Boom-era apartment values rebound as big investors pour into Dublin PRS

Stillorgan private rented sector scheme sees 81% price rise in course of two block sales

If you're looking for an indicator of the buoyancy in Dublin's rapidly expanding private rented sector (PRS), you need look no further than the apartments at Beechwood Court in Stillorgan, in south Co Dublin.

Developed by the late Bryan Cullen's Jackson Homes at the height of the boom, in 2006, the exclusive scheme had commanded starting prices of €360,000 for one-bed units. Prices plummeted after the crash, as the pool of potential buyers evaporated overnight and has yet to replenish in any numbers.

But where the absence of individual buyers may have seen property values remain depressed in the past, prices at Beechwood Court, on the N11, have rebounded to an average of more than €431,500.
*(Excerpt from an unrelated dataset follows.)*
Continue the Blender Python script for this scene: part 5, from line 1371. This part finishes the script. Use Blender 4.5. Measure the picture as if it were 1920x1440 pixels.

The dramatic recovery can be traced to the disposal of 101 units at the scheme as part of successive portfolio sales in 2015 and earlier this year. In the first instance the Beechwood Court PRS apartments accounted for about €24 million of the €120 million Nama secured from the sale of the Project Plum portfolio to the New York-headquartered Marathon Asset Management.

READ MORE

As well as that money helping to clear debts to Nama related to the Jackson Homes business, the Project Plum process also ascribed an average value of €237,623 to the apartments at Beechwood Court.

Having secured ownership of the Stillorgan units, Marathon moved to take advantage of the surge in demand for rental accommodation in Dublin, increasing the gross annual rental income from €1.5 million to €2.08 million.

Earlier this year the US property giant secured an even more significant return on its investment in Beechwood Court by including the 101 apartments in its sale to Ires Reit of a portfolio comprising 815 apartments and houses distributed across 16 developments in Dublin and Cork.

Ires Reit’s acquisition of the XVI portfolio represents the largest single acquisition of buy-to-let properties to have taken place in the Irish market.

The Residential Property Price Register shows that the 101 units accounted for €43,584,000 of the €285 million Ires paid to secure ownership of the XVI portfolio. That figure equates to an average price of €431,574 for each of the Stillorgan apartments, an increase of €193,951 per unit – or 81 per cent on the average price per unit Nama achieved in December 2015.